Pourtant, la France reste à la pointe dans de nombreux domaines :
Grâce à son riche passé, la France est le pays qui attire le plus de touristes au monde (84,7 millions en 2014, soit 7,7% de l’ensemble du tourisme mondial). Cependant, du fait de sa position géographique, une bonne partie de ces touristes ne sont qu’en transit et dépensent peu. L’Espagne, qui accueille 20 millions de touristes en moins, génère des revenus équivalent : autour de 50 milliards d’euros. En effet, la France attire principalement des Allemands, des Britanniques et des Belges (respectivement 13, 12,5 et 10,5 millions) dont la destination finale est l’Espagne ou l’Italie.
Et contrairement à ce qu’on pourrait penser à Paris – qui attire 56% des touristes – les Chinois ne représentent que 2% des touristes étrangers, mais leur nombre augmente d’un quart chaque année !

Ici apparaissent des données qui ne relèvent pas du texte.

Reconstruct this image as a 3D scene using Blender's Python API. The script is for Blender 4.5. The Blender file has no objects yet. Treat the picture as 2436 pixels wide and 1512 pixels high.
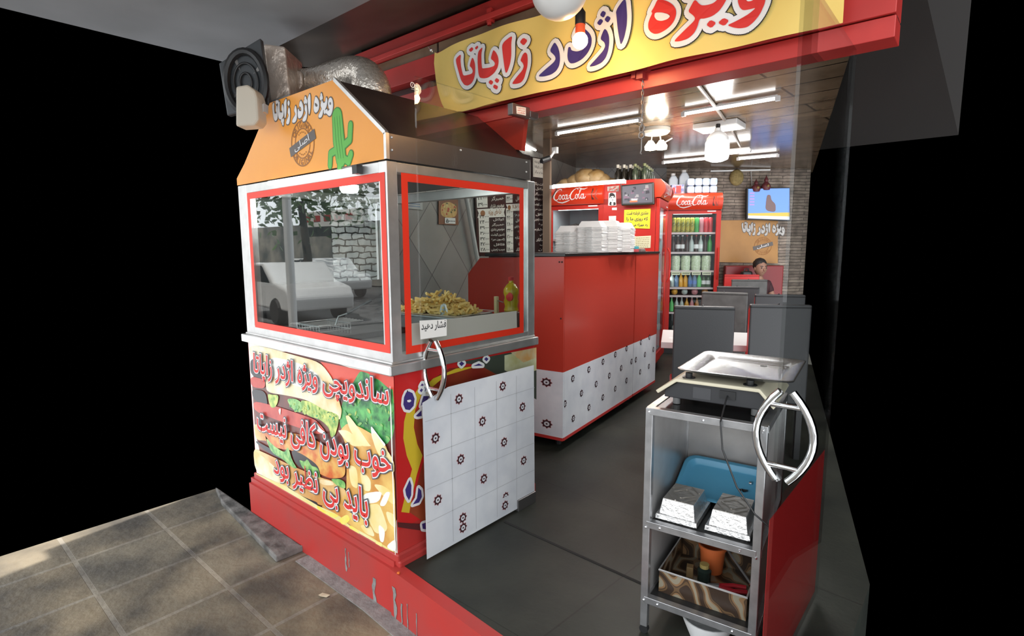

Si la France dispose d’un tel rayonnement à l’étranger, c’est qu’elle bénéficie de la réputation de son agriculture et de sa littérature. Notre pays est redevenu en 2014 le premier producteur de vin au monde devant l’Italie et reste le premier exportateur mondial de semence agricole. Frédéric Modiano est devenu l’an dernier le 15e Français titulaire du Prix Nobel de littérature, un record. Aussi, les produits de luxe français sont les plus réputés : sur 270 marques de prestige, 130 sont françaises et représentent 25% du chiffre d’affaires mondial du secteur. La France se place également au premier rang des constructeurs de voiliers de luxe. Un bon exemple avec ce graphique, qui illustre la consommation de produits de luxe en Chine :
Vu leurs prix, on peut également considérer les footballeurs français comme des produits de luxe : ils sont les plus représentés dans les quatre grands championnats européens (Espagne, Angleterre, Allemagne et Italie), devant les Brésiliens et les Argentins.
Enfin, la France est le pays le plus « nucléarisé » au monde et celui qui dispose du meilleur système de santé selon l’OMS.
La France est le pays où l’on travaille le moins
Quel pays de branleurs ! C’est l’image qu’ont beaucoup d’étrangers lorsqu’on évoque la France. Une image qui tend à se propager y compris chez nous, à chaque nouveau débat sur les 35h, ce « boulet » qui nous empêcherait de faire face à la crise.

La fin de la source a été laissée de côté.